Currently based in Osaka, Nobuhiro Nakanishi (b. 1976, Japan) studied sculpture at Tokyo Zokei University, Tokyo, Japan and completed his MA in sculpture at Kyoto City University of Art, Kyoto, Japan. His drawings and sculptures been exhibited in China, Japan, Korea, France, the UK and Switzerland. His work is also represented in several major collections including: the Mori Art Museum, Tokyo, the Museum of Modern Art, Wakayama, Japan, and the Tokyo Municipal Museum of Art in Aichi, Japan

Marc Rembold

Basle-based artist Marc Rembold (b. 1963, Switzerland) is regarded as a pioneer of colour and pigment, coining the phrase ‘glamoury pop art kitsch’ to describe his brigntly coloured three-dimensional works and sculptures. He has exhibited throughout Switzerland, as well as in Toronto, Miami, Dubai and Vancouver. His work can be found in public and private collections throughout Europe, the USA, Canada, Asia and the Middle East, including Hoffman-La Roche in Basel and Saks Fifth Avenue in New York.

Lisa Ross

Lisa Ross (b. 1964, USA) graduated with her MFA in Visual Arts from Columbia University, New York, USA in 2001, following studies in elementary education (receiving an MA from Adelphie University, USA in 1995) and a BA from Sarah Lawrence College, New York, USA (1987). She has won numerous awards and residencies, including the 2001-2003 Hayward PRize, American Austrian Foundation. She lectures extensively, including at the University of California, Berkeley, the School of Visual Arts, New York, NY, USA and the University of London, School of Oriental and Africa Studies (SOAS), London, UK, among others.

Robert Schaberl

Robert Schaberl (b. 1961, Austria) studied from 1979-85 at the University Mozarteum in Salzburg, lived in the United States from 1985-86 and lived in Berlin from 1997-2000. Since then he has lived and worked in Vienna.

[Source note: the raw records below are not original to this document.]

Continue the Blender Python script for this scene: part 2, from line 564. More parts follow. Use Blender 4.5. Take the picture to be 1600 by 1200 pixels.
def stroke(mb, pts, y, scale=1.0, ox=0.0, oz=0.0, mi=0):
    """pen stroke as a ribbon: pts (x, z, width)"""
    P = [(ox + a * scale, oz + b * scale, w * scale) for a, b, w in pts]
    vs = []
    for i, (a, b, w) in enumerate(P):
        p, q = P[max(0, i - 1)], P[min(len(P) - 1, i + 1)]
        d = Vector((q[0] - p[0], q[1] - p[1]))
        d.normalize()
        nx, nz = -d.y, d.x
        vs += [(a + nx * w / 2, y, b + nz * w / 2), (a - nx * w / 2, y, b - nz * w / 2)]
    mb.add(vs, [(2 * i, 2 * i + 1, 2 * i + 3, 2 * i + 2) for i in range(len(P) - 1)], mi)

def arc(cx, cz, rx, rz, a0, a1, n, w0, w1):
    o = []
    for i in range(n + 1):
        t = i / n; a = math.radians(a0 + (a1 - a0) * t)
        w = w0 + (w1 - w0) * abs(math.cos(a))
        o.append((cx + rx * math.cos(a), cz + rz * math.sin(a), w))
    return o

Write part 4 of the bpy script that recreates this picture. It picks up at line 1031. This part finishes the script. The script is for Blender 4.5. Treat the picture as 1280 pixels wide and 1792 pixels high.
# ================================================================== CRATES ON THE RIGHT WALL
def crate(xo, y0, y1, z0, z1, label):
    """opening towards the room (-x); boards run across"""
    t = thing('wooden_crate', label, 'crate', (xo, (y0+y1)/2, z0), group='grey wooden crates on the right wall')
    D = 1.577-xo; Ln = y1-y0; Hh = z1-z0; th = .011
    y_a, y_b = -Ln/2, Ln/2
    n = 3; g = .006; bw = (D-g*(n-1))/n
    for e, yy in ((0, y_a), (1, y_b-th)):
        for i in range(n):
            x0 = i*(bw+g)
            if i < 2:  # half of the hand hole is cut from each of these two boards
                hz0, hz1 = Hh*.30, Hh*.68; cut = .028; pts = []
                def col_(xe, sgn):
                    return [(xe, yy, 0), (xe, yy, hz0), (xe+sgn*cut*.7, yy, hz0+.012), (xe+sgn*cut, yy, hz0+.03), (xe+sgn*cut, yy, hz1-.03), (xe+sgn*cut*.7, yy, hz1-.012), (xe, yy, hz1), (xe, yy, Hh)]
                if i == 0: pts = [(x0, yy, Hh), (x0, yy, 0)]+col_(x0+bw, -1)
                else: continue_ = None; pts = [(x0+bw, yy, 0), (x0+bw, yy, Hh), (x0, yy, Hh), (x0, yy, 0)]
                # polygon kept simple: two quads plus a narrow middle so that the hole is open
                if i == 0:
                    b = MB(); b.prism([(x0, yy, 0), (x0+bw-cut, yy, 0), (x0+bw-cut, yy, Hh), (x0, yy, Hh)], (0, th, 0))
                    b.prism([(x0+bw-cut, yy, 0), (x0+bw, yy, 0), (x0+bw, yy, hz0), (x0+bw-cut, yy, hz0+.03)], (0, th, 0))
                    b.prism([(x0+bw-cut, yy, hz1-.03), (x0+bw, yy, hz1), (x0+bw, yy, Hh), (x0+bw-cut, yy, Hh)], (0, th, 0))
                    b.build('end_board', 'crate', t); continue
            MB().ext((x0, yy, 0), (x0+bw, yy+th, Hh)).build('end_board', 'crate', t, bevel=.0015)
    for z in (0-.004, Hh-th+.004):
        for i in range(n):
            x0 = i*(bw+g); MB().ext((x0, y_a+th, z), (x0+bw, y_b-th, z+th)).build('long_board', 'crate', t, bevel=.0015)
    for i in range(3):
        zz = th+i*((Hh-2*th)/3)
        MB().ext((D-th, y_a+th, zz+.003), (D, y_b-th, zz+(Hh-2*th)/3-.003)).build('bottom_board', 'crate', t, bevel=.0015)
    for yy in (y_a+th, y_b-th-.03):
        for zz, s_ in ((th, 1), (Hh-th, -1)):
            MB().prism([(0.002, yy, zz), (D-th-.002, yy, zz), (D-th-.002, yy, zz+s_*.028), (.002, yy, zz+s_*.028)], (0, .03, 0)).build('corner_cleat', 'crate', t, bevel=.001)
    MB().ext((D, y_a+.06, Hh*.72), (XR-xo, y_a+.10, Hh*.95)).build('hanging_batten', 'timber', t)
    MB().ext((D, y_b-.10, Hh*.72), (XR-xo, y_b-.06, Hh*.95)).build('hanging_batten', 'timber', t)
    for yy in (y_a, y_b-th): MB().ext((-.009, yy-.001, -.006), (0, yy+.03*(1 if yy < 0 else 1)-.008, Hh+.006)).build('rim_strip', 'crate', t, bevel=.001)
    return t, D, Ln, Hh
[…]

His paintings have been exhibited in numerous galleries and museums, most notably in Austria, Germany, France, the USA and Costa Rica. His work is also represented in several major collections including the collection of the City of Vienna; the collection of the State of Austria and the Frederick R. Weisman Art Foundation, Los Angeles.